Wednesday, November 15, 2006

Addictions



Play Deal or No Deal!
Admit it, some of you are addicted too.



I stole this from Outhouse Rag who apparently got it from NBC directly. Have Fun!

Wednesday, November 08, 2006

Always going forward... 'cause we can't find reverse!

When I was a boy I thought that Star Trek was science fiction. In High School I had a teacher expose me to the real thing and I realized that Star Trek is just mind-candy. Funny, funny mind-candy.
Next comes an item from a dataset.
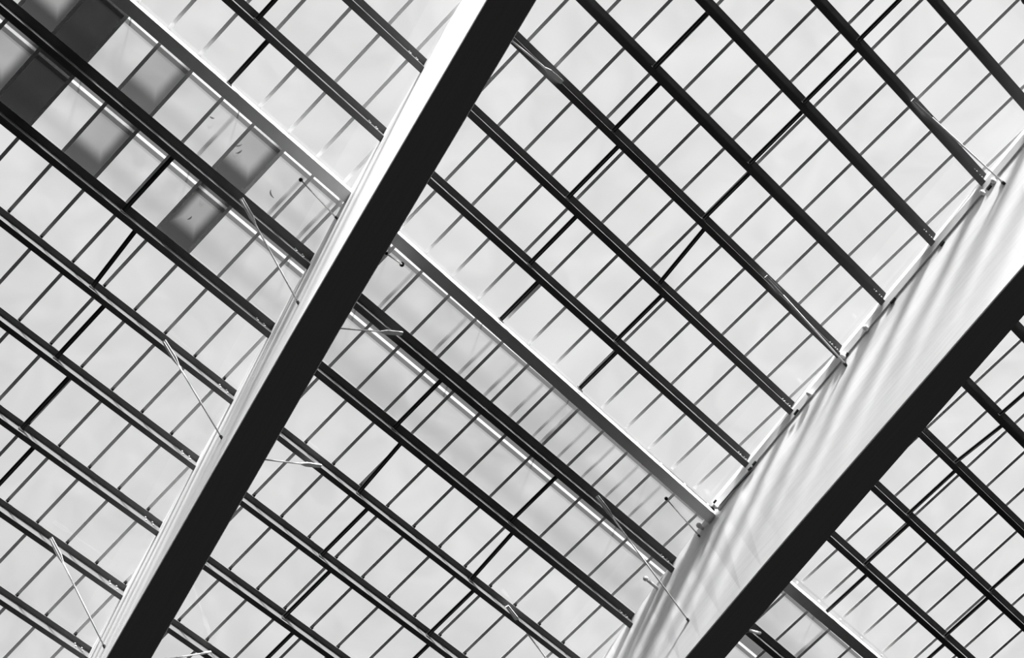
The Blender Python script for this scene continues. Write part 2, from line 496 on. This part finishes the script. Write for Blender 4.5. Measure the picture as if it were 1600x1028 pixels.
for bay, i, u in STRUTS:
    j = i + 1
    va = PUR_V[i] + LIP + 0.014 + XLIP.get(i, 0)
    vb = (PUR_V[j] + LIP - 0.002 + XLIP.get(j, 0)) if j != 7 else P7[bay][0] - 0.002
    dt = TILT.get((bay, i, u), TILT.get((bay, i), 0.0))
    ua, ub = u - dt / 2, u + dt / 2
    org = P(u, (va + vb) / 2, 0.1)
    bm = bmesh.new()  # rail hidden behind the eaves beam, added to shade the first lower purlin
    prof = [(-0.036, 0.042), (0.036, 0.042), (0.036, 0.054), (0.006, 0.054), (0.006, 0.084), (-0.002, 0.084), (-0.002, 0.054), (-0.036, 0.054)]
    extrude_profile(bm, prof, (lambda a, h: P(ua + a, va, h), lambda a, h: P(ub + a, vb, h)), org)
    o = link('strut', bm, M_STRUT); o.location = org
    bm = bmesh.new()  # rail hidden behind the eaves beam, added to shade the first lower purlin
    slab(bm, ub - 0.05, ub + 0.045, vb - 0.012, vb, 0.02, 0.13, org)
    link('end_plate', bm, M_STRUT, o)
    if bay == 0: third = 'left of the narrow-faced beam'
    elif bay == 1:
        near = (i < 7 and u - (7.6 + (i - 2) * 0.28) < 1) or (i > 7 and u - (8.7 + (i - 8) * 0.32) < 1.2)
        third = 'middle bay, nearer the ' + ('narrow-faced beam' if near else 'broad beam')
    else:
        third = 'right bay, ' + ('closer to the broad beam' if u < 18 else 'farther from the beam')
    tag(o, 'dark strut leaving %s, %s' % (nm(i), third), 'strut', 'dark struts between the purlins')

# ------------------------------------------------------------------ brace rods
def rod_obj(a, b, label, plate=True, r=0.013, group='thin brace rods from purlins to beams', knob=None):
    o = empty('brace_rod', a)
    d = (b - a).normalized()
    bm = bmesh.new(); tube(bm, a, b, r, 8, a); link('rod', bm, M_WHITE, o, True)
    if plate:
        bm = bmesh.new()
        x = d.cross(Vector((0, 0, 1))).normalized()
        z = x.cross(d)
        l = 0.42
        c0, c1 = a - d * 0.02, a + d * l
        vs = []
        for p, w in ((c0, 0.03), (a + d * (l - .12), 0.038), (c1, 0.014)):
            vs.append([bm.verts.new(p + x * w + z * 0.012 - a), bm.verts.new(p - x * w + z * 0.012 - a), bm.verts.new(p - x * w - z * 0.012 - a), bm.verts.new(p + x * w - z * 0.012 - a)])
        for q in range(2):
            for k in range(4):
                bm.faces.new((vs[q][k], vs[q][(k + 1) % 4], vs[q + 1][(k + 1) % 4], vs[q + 1][k]))
        bm.faces.new(vs[0][::-1]); bm.faces.new(vs[2])
        link('end_fork', bm, M_WHITE, o)
    if knob:
        bm = bmesh.new(); ball(bm, a, knob * 0.8, a, (1, 1, 1.2)); link('swivel', bm, M_BLACK, o, True)
    bm = bmesh.new(); tube(bm, b - d * 0.05, b + d * 0.004, r * 1.7, 8, a); link('end_socket', bm, M_STRUT, o)
    return tag(o, label, 'brace rod', group)

def h_on(i): return PH + 0.015
RODS_L = [  # bay, beam, purlin, start on the purlin, end on the beam's left face
    (0, 0, 7, (470, 281), (527, 342)), (0, 0, 8, (378, 312), (467, 475)), (0, 0, 10, (257, 534), (347, 685)), (0, 0, 12, (80, 842), (164, 1012)),
    (1, 1, 1, (1427, 157), (1569, 287)), (1, 1, 4, (1198, 433), (1322, 570)), (1, 1, 7, (1041, 779), (1093, 838)), (1, 1, 8, (934, 777), (1076, 970)), (1, 1, 10, (793, 948), (870, 1051))]
for bay, bk, i, s, e in RODS_L:
    a = plane_hit(s[0], s[1], 0.21 if i == 7 else 0.20 if i >= 10 else 0.175)
    b = face_hit(bk, 0, *e)
    bn = ('left face of narrow-faced beam', 'broad white beam face')[bk]
    where = nm(i) if i != 7 else 'swivel under eaves beam'
    rod_obj(a, b, 'thin pale brace rod from %s to %s' % (where, bn), i != 7, 0.011 if i == 7 else 0.014, knob=0.04 if i == 7 else None)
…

Thanks to Falwyn, my cousin, for bringing it to my attention and to the Star Trek Inspirational Posters creator, whomever they may be.

Incoming!

So today I go and Vote, and I'm feeling a little bit better about the world. A little bit of harmless self-delusion that my voice has an impact on the world. Then I turn in my BOGWaiver and they say I can find out if I qualify by Friday, "Everything's shiny Captain!". Then I go to work. Have I mentioned before that my employer sucks ASS. This week several routes and at least one schedule changed, add the new driver schedules, crappy vehicles, and a smattering of Need-to-know-basis attitude and PRESTO! Confusion reigns supreme. So while I'm trying to give directions to two drivers that failed to get route sheets and deal with two vehicles that are breaking down my boss rushes in and is panicked because he just got a call from the client; apparently our drivers didn't honor a stop that was created YESTERDAY at FIVE PM. Then the General Manager comes into the room, while I'm on the phone or radio or something and says, "I hope this isn't somebody trying to sabotage us." Yeah, that's right folks, SHE ALREADY THINKS SHE FIGHTING TRANSIT WAR! THE FUCKING BITCH THINKS EVERY DRIVER IS OUT TO GET HER! AND SHE'S GOT A PLAN TO GET THEM FIRST! I am pissed. This insecure little, slept-my-way-to-the-top, wench is the worst manager I've ever worked for - bar none. She's increasing the micro-management factor, is out to get any driver that has an opinion of their own, and doesn't have a clue how to treat other human beings. Now you want to hear the upside to all this? My boss would probably understand all the "Bring-Your-Own-Lube" jokes the drivers tell. His ass is being ridden so hard that he's starting to get all buddy-buddy with me. So much for the "don't make friends with the people you supervise" chat he gave me. After The General left my office he told me that it had come to his attention that another person may have used my radio on some evening in the unspecified past. I said yeah, ok, so... and he said that kind of thing was "illegal" and could cost myself, the other person, and him our jobs, if it happened again. I'd like to think of myself as a quick thinker, and occasionally I come up with something good, so I immediately reminded him that I am basically alone for the second half of my shift and occasionally need a bathroom break, hence the past occurrences, and he said that in the future I would have to take a handheld radio with me everywhere. What a crock of... :-) well, you know.
So today I'm really glad that the Union has filed for a vote, it can't come soon enough. And I'm going to go back on my vow of peace, it's time to bust out the ammunition for Transit War. Everybody keep you head down... Incoming!

Friday, November 03, 2006

Plagiarism

I saw this and couldn't resist posting a link (or two, or three) to Pumpkin Carving with Klingons. I stole it from Outhouse Rag.